* [Task prompt]: In the lines below, output everything from the first line through the line containing "R = math.radians" exactly as it is. Pictures are not part of the output.

* [Data excerpt]:

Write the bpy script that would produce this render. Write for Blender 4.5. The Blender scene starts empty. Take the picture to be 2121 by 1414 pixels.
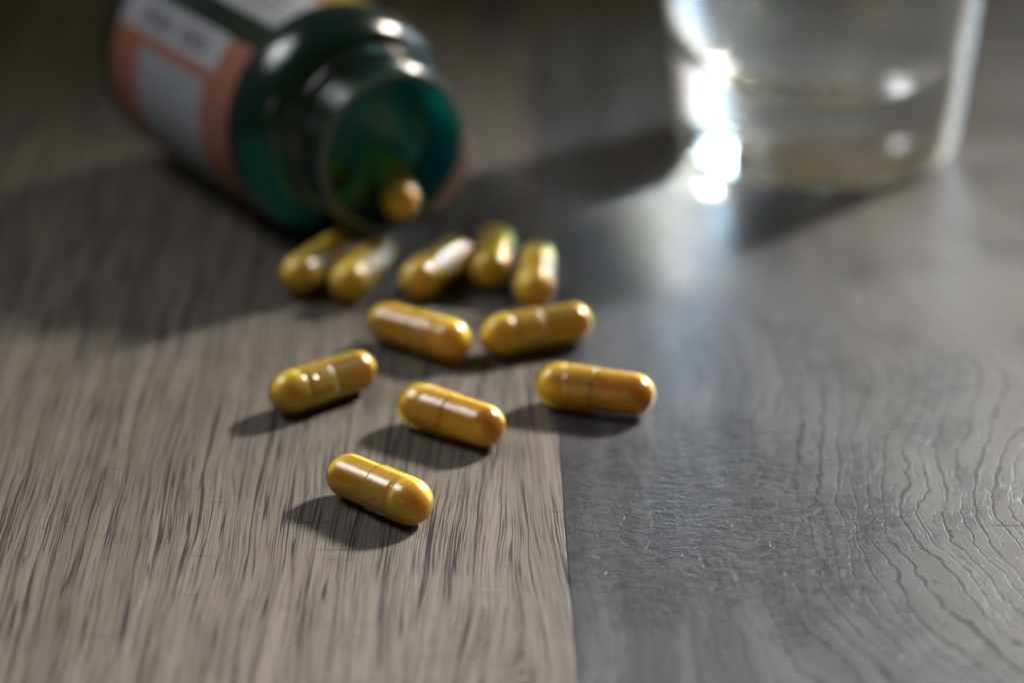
import bpy, bmesh, math, random
from mathutils import Vector, Matrix
random.seed(7)
S = bpy.context.scene
COL = S.collection
MM = 0.001
R = math.radians

# ------------------------------------------------------------------ camera
cd = bpy.data.cameras.new("camera")
cam = bpy.data.objects.new("camera", cd)
COL.objects.link(cam)
cam.location = (0, 0, 0.2422)
cam.rotation_euler = (R(90 - 22.993), 0, 0)
cd.sensor_width = 36.0
cd.lens = 7000 / 2121 * 36.0
cd.clip_start = 0.01
cd.clip_end = 50
cd.dof.use_dof = True
cd.dof.focus_distance = 0.548
cd.dof.aperture_fstop = 7.4
S.camera = cam

# ------------------------------------------------------------------ world and lamps
W = bpy.data.worlds.new("World")
S.world = W
W.use_nodes = True
bg = W.node_tree.nodes["Background"]
bg.inputs[0].default_value = (1.0, 0.79, 0.36, 1)
bg.inputs[1].default_value = 0.095

AIM = Vector((0.0, 0.57, 0.0))
def aim_lamp(o, az, el, d, target=AIM):
    a, e = R(az), R(el)
    o.location = target + d * Vector((math.sin(a) * math.cos(e), math.cos(a) * math.cos(e), math.sin(e)))
    o.rotation_euler = (target - o.location).to_track_quat('-Z', 'Y').to_euler()

def lamp(name, typ, energy, color, az, el, d, target=AIM):
    l = bpy.data.lights.new(name, typ)
    l.energy = energy
    l.color = color
    o = bpy.data.objects.new(name, l)
    COL.objects.link(o)
    aim_lamp(o, az, el, d, target)
    return o, l

key, kl = lamp("key_lamp", 'SPOT', 560, (1.0, 0.92, 0.80), 42, 34.5, 1.7, Vector((0.121, 0.461, 0.0)))
kl.spot_size = R(15.2)
kl.spot_blend = 0.12
kl.shadow_soft_size = 0.115

win, wl = lamp("window_lamp", 'AREA', 3.4, (0.56, 0.79, 1.0), 0, 0, 1.0)
wl.shape = 'RECTANGLE'
wl.size = 0.38
wl.size_y = 0.155
wl.spread = R(112)
win.location = (0.49, 1.08, 0.18)
win.rotation_euler = (R(90), 0, 0)      # a window in a back wall, facing the table
win.rotation_euler = Vector((0, -1, 0)).to_track_quat('-Z', 'Y').to_euler()

room, rl = lamp("room_lamp", 'AREA', 0.34, (0.95, 0.96, 1.0), -66, 48, 0.8, Vector((0.0, 0.47, 0.0)))
rl.shape = 'RECTANGLE'
rl.size = 0.30
rl.size_y = 0.24
rl.spread = R(44)

flash, fl = lamp("front_lamp", 'AREA', 0.30, (1.0, 0.95, 0.9), 215, 18, 1.3)
fl.shape = 'RECTANGLE'
fl.size = 0.14
fl.size_y = 0.05

S.view_settings.view_transform = 'Standard'
S.view_settings.look = 'None'
S.view_settings.exposure = 0.0
S.view_settings.gamma = 1.0
S.cycles.use_denoising = True
S.cycles.max_bounces = 24
S.cycles.transmission_bounces = 20
S.cycles.transparent_max_bounces = 24
S.cycles.caustics_refractive = True
S.cycles.caustics_reflective = False
S.cycles.blur_glossy = 0.0
S.cycles.sample_clamp_indirect = 0.0
S.cycles.sample_clamp_direct = 0.0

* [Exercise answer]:
Write the bpy script that would produce this render. Write for Blender 4.5. The Blender scene starts empty. Take the picture to be 2121 by 1414 pixels.
import bpy, bmesh, math, random
from mathutils import Vector, Matrix
random.seed(7)
S = bpy.context.scene
COL = S.collection
MM = 0.001
R = math.radians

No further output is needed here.